# start of Data extract

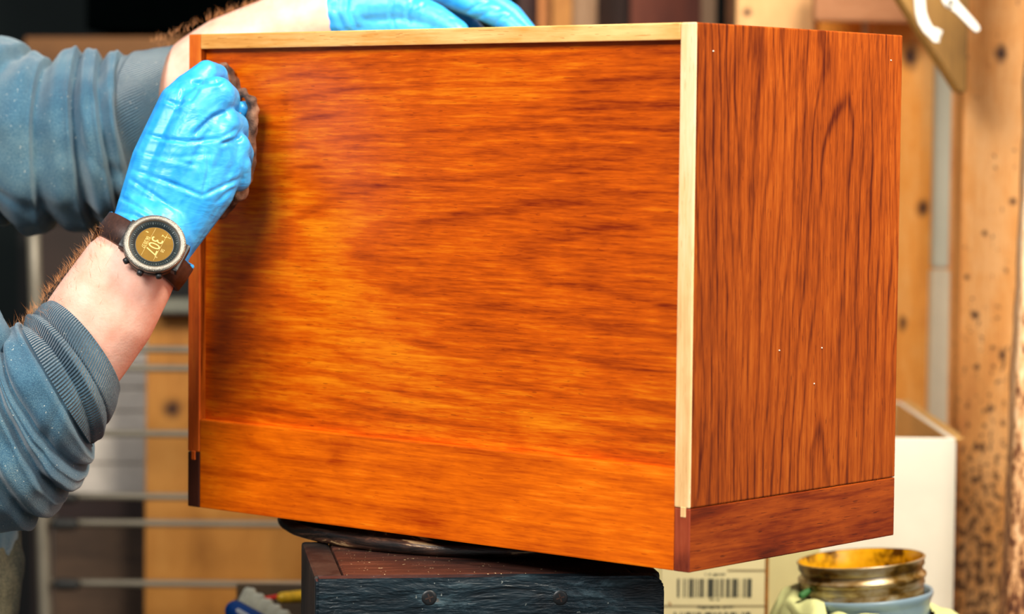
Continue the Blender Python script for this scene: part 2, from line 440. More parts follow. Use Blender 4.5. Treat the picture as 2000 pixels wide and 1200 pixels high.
# lumber leaning behind the cabinet
def plank(x0, x1, d, cols, label, seed, top=-500, th=.03):
    o = board('lumber_plank', vert(x0, x1, x0-8, x1-8, d, top), d, th, bgwood('lumber_wood', *[lin(*c) for c in cols], seed), label, 'plank', None, .002, 'lumber leaning behind the cabinet')
plank(1012, 1052, 4.3, ((40, 18, 10), (70, 28, 16), (90, 40, 22)), 'dark maroon plank right behind the gloved fingertips', 1)
plank(1052, 1076, 4.25, ((160, 86, 34), (210, 124, 56), (226, 150, 84)), 'narrow orange plank second in the row behind the cabinet', 2)
plank(1079, 1117, 4.2, ((170, 104, 40), (206, 140, 62), (224, 166, 90)), 'honey-coloured plank third in the row behind the cabinet', 3)
plank(1117, 1166, 4.22, ((112, 80, 52), (150, 112, 78), (174, 138, 104)), 'greyish weathered plank with a pale edge behind the cabinet', 4)
plank(1168, 1236, 4.35, ((40, 20, 12), (66, 34, 20), (84, 44, 26)), 'very dark brown plank behind the cabinet', 5)
plank(1232, 1372, 4.3, ((96, 42, 24), (126, 58, 34), (142, 72, 44)), 'wide red-brown board behind the middle of the cabinet top', 6)
plank(1371, 1399, 4.1, ((128, 96, 66), (158, 122, 90), (176, 142, 108)), 'narrow grey-tan plank left of the black gap', 7)
plank(1420, 1446, 4.0, ((70, 38, 16), (112, 66, 30), (140, 90, 46)), 'narrow brown plank right of the black gap', 8)

# ------------------------------------------------------------------ left background
M['ply'] = bgwood('golden_plywood', lin(150, 94, 30), lin(184, 122, 50), lin(202, 142, 68), 4.4, fig=.5, knots=((335, 800, 4.0, .012, 1),))
o = board('plywood_sheet', [(286, 616), (640, 616), (640, 1800), (300, 1800), (284, 1500), (282, 1175)], 4.0, .03, M['ply'],
      'golden brown plywood sheet behind the metal rack', 'plywood')
ws = empty('whitewashed_panel', P(200, 1150, 4.15), (0, 0, 0), 'pale whitewashed slatted panel behind the metal rack', 'panel')
wmn = plain('whitewash', lin(222, 212, 200), .7, 0, .12, 14)
ys = [592, 668, 716, 758, 804, 852, 906, 968]
for a, b_ in zip(ys, ys[1:]):
    link('slat', prism([(112, a+2), (292, a+2), (292, b_-1), (112, b_-1)], 4.15, .02, .002), wmn, ws, world=True)
link('frame', prism([(100, 590), (296, 590), (296, 2150), (100, 2150)], 4.19, .02, .001), plain('panel_back_board', lin(120, 108, 96), .8), ws, world=True)
o = board('dark_drawer_front', [(108, 972), (288, 972), (288, 1016), (108, 1016)], 4.1, .05, plain('dark_brown_paint', lin(42, 22, 17), .6), 'dark maroon board under the pale panel', 'board')
o = board('brown_crate', [(104, 1030), (292, 1030), (292, 2050), (104, 2050)], 4.1, .06, bgwood('crate_wood', lin(50, 36, 26), lin(72, 54, 40), lin(92, 70, 52), 3.3, grain=0), 'dull brown wooden crate low behind the metal rack', 'crate')
o = board('plywood_backboard', [(48, 72), (600, 72), (600, 432), (48, 432)], 4.6, .04, bgwood('brown_ply', lin(92, 56, 22), lin(130, 84, 38), lin(150, 98, 48), 9.3, grain=0, fig=.5), 'brown plywood panel behind the raised forearm', 'plywood')
o = board('cupboard', [(36, 433), (600, 433), (600, 1855), (36, 1855)], 4.6, .4, plain('black_cupboard_paint', lin(8, 7, 7), .8), 'black cupboard carrying the brown plywood panel', 'cupboard')
o = board('leaning_board', [(62, 442), (240, 442), (240, 1890), (62, 1890)], 4.5, .04, plain('murky_brown', lin(52, 36, 28), .7, 0, .2, 6), 'murky brown board seen between the two arms', 'board')
o = board('grey_ledge', [(296, 586), (640, 586), (640, 611), (296, 611)], 3.95, .06, plain('grey_paint', lin(118, 118, 104), .6), 'grey ledge along the top of the golden plywood', 'ledge')
o = board('black_cabinet', [(168, -260), (640, -260), (640, 60), (168, 60)], 4.8, .3, plain('black_lacquer', lin(2, 4, 4), 1, Specular_IOR_Level=0), 'black cabinet in the dark top left corner', 'cabinet')
# metal rack with rungs
M['rack'] = plain('rack_metal', lin(142, 134, 118), .45, .35, .1, 20)
M['rack_dark'] = plain('rack_clip', lin(40, 40, 38), .6)
rk = empty('metal_rack', P(95, 2100, 3.8), (0, 0, 0), 'blurred grey metal rack with thin horizontal rungs behind the arm', 'rack')
for xt, xb in ((62, 100), (676, 700)):
    bm = bmesh.new()
    a, b_ = P(xt, 330, 3.8), P(xb+18, 285+(CAM_H-.0)/3.8*FPX, 3.8)
    tube(bm, [a+(b_-a)*k/8 for k in range(9)], .0095, 12)
    link('post', bm, M['rack'], rk, True, world=True)
for y in (394, 682, 719, 847, 970, 1022, 1140, 1270, 1400):
    bm = bmesh.new(); x0 = 66+ (y-330)*.032
    p0, p1 = P(x0+8, y-1, 3.79), P(690, y+4, 3.79)
    tube(bm, [p0+(p1-p0)*k/6 for k in range(7)], .0047, 8)
    rg = link('rung', bm, M['rack'], rk, True, world=True)
    if y > 900:
        cb = bmesh.new(); q = P(x0+24, y+2, 3.785)
        cap(cb, q, q+Vector((.022, 0, 0)), .0085, .0075, 12, 3)
        link('clip', cb, M['rack_dark'], rg, True, world=True)

# ================================================================== WORKBENCH AND THINGS ON IT
BZ = .72
M['bench'] = wood('bench_wood', 0, lin(84, 56, 30), lin(136, 98, 58), lin(168, 128, 82), .8, .6, 7, .2, .8, 2.9)
wb = empty('workbench', (.05, 3.08, 0), (0, 0, 0), 'low wooden workbench behind the stand, carrying cartons and cans', 'workbench')
for k in range(5):
    y0 = 2.56+k*.203
    link('board', box(-.33, .505, y0+.001, y0+.202, BZ-.035, BZ, .002), M['bench'], wb, world=True)
for (x, y) in ((-.29, 2.60), (.465, 2.60), (-.29, 3.52), (.465, 3.52)):
    link('leg', box(x-.03, x+.03, y-.03, y+.03, 0, BZ-.035, .003), M['bench'], wb, world=True)
link('apron', box(-.26, .435, 2.58, 2.60, BZ-.13, BZ-.035, .002), M['bench'], wb, world=True)

# --- barcode carton
M['carton'] = plain('cream_carton', lin(206, 194, 140), .75, 0, .07, 9)
M['label'] = plain('label_paper', lin(216, 204, 158), .7, 0, .05, 14)
M['ink'] = plain('label_ink', lin(44, 48, 40), .7)
M['ink2'] = plain('faint_ink', lin(146, 132, 96), .7)
M['tape'] = plain('stained_tape', lin(150, 92, 14), .6, 0, .25, 60)
cd = 2.86
cx, cy = P(1497, 1150, cd).x, P(1497, 1150, cd).y
ca = math.radians(3.5)
bc = empty('carton', (cx, cy, BZ), (0, 0, ca), 'cream cardboard carton with a barcode label under the cabinet', 'carton')
sc_ = cd/FPX
bm = bmesh.new(); bx(bm, -.20, .055, .002, .20, 0, .27, .002)
link('body', bm, M['carton'], bc)
def lz(py): return P(1400, py, cd).z-BZ
def lx(px): return (px-1497)*sc_
link('label_sheet', box(lx(1290), lx(1494), .0006, .002, .04, .268), M['label'], bc, label='cream paper label')
link('tape_edge', box(lx(1494), lx(1501), .0, .0022, .0, .27), M['tape'], bc, label='brown stained line beside the label')
bm = bmesh.new()
bars = [(1324, 4), (1335, 2.2), (1340, 1.2), (1345, 1.4), (1350, 6), (1356, 1.5), (1361, 2.4), (1366, 1.5), (1370, 4.4), (1375, 1.6), (1383, 3.2), (1387, 3.5), (1391, 4), (1396, 1.3), (1400, 2.6), (1404, 1.2), (1410, 4.6), (1417, 1.2), (1422, 5.4), (1429, 1.2), (1433, 4.2), (1438, 4.2), (1444, 1.3), (1453, 3.5), (1458, 1.4), (1464, 7.5)]
for row, (y0, y1) in enumerate(((1130, 1167), (1196, 1240))):
    for (x, wd) in bars:
        x_ = x if row == 0 else 1324+(x-1324)*1.03-6
        bx(bm, lx(x_-wd/2), lx(x_+wd/2), .0002, .0012, lz(y1), lz(y0))
link('barcode', bm, M['ink'], bc, label='printed black barcode')
bm = bmesh.new()
def scribble(x0, x1, y, h):
    x = x0
    while x < x1:
        wd = random.uniform(1.5, 3.5)
        bx(bm, lx(x), lx(x+wd), .0002, .0012, lz(y+h*random.uniform(.5, 1)), lz(y))
        x += wd+random.uniform(.5, 1.4)
        if random.random() < .15: x += 4
scribble(1376, 1416, 1120, 5); scribble(1385, 1405, 1170, 4); scribble(1362, 1432, 1184, 6)
link('fine_print', bm, M['ink'], bc, label='blurred fine print', kind='stuff')
bm = bmesh.new()
bx(bm, lx(1420), lx(1494), .0003, .0012, lz(1116), lz(1112)); bx(bm, lx(1292), lx(1494), .0003, .0012, lz(1186), lz(1182))
link('ruled_line', bm, M['ink2'], bc, label='pale ruled lines')
bm = bmesh.new(); q = Vector((lx(1309), .0008, lz(1184)))
cap(bm, q, q+Vector((-.0015, 0, .005)), .0018, .001, 10, 3, Vector((0, 1, 0)), .2)
link('stain', bm, M['tape'], bc, True, label='small amber stain')

# --- white open box
M['wbox'] = plain('white_card', lin(226, 222, 208), .6, 0, .05, 10)
M['kraft'] = plain('tan_card', lin(214, 166, 96), .75, 0, .08, 14)
x1, y0 = P(1868, 855, 3.1).x, P(1868, 855, 3.1).y
H1 = P(1868, 857, 3.1).z
x0 = x1-.34; D1 = .44; tk = .006
wbx = empty('open_box', (x0, y0, BZ), (0, 0, 0), 'open white cardboard box with tan inside behind the cabinet', 'box')
h = H1-BZ; W1 = .34
link('front_wall', box(0, W1, 0, tk, 0, h, .001), M['wbox'], wbx)
link('back_wall', box(0, W1, D1-tk, D1, 0, h, .001), M['wbox'], wbx)
link('side_wall', box(0, tk, tk, D1-tk, 0, h, .001), M['wbox'], wbx)
link('side_wall', box(W1-tk, W1, tk, D1-tk, 0, h, .001), M['wbox'], wbx)
link('lining', box(W1-tk-.002, W1-tk-.0005, tk, D1-tk, .001, h-.001), M['kraft'], wbx, label='tan inner side')
link('lining', box(tk, W1-tk-.003, D1-tk-.002, D1-tk-.0005, .001, h-.001), M['kraft'], wbx, label='tan inner side')
link('base', box(tk, W1-tk, tk, D1-tk, 0, .004), M['kraft'], wbx)
bm = bmesh.new(); b = bmesh.new()
v = [b.verts.new(q) for q in ((W1-.001, .0, h), (W1+.006, .012, h+.004), (W1+.006, D1-.01, h+.004), (W1-.001, D1, h))]
b.faces.new(v); e = bmesh.ops.extrude_face_region(b, geom=b.faces[:])
for q in [g_ for g_ in e['geom'] if isinstance(g_, bmesh.types.BMVert)]: q.co.z -= .003
add(bm, b)
link('flap', bm, M['kraft'], wbx, label='tan folded rim flap')
bm = bmesh.new()
q = Vector((W1-.0, -.001, h-.003))
for k in range(5): cap(bm, q+Vector((.000, .001, .001*k)), q+Vector((.004+.001*k, -.001, .003+.001*(k % 2))), .0012, .0007, 6, 2)
link('torn_corner', bm, M['kraft'], wbx, True)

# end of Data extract

→ **Given exercise**:
Within the listing above, copy each line that has the string "wide".

→ **Answer to the problem**:
Continue the Blender Python script for this scene: part 2, from line 440. More parts follow. Use Blender 4.5. Treat the picture as 2000 pixels wide and 1200 pixels high.
plank(1232, 1372, 4.3, ((96, 42, 24), (126, 58, 34), (142, 72, 44)), 'wide red-brown board behind the middle of the cabinet top', 6)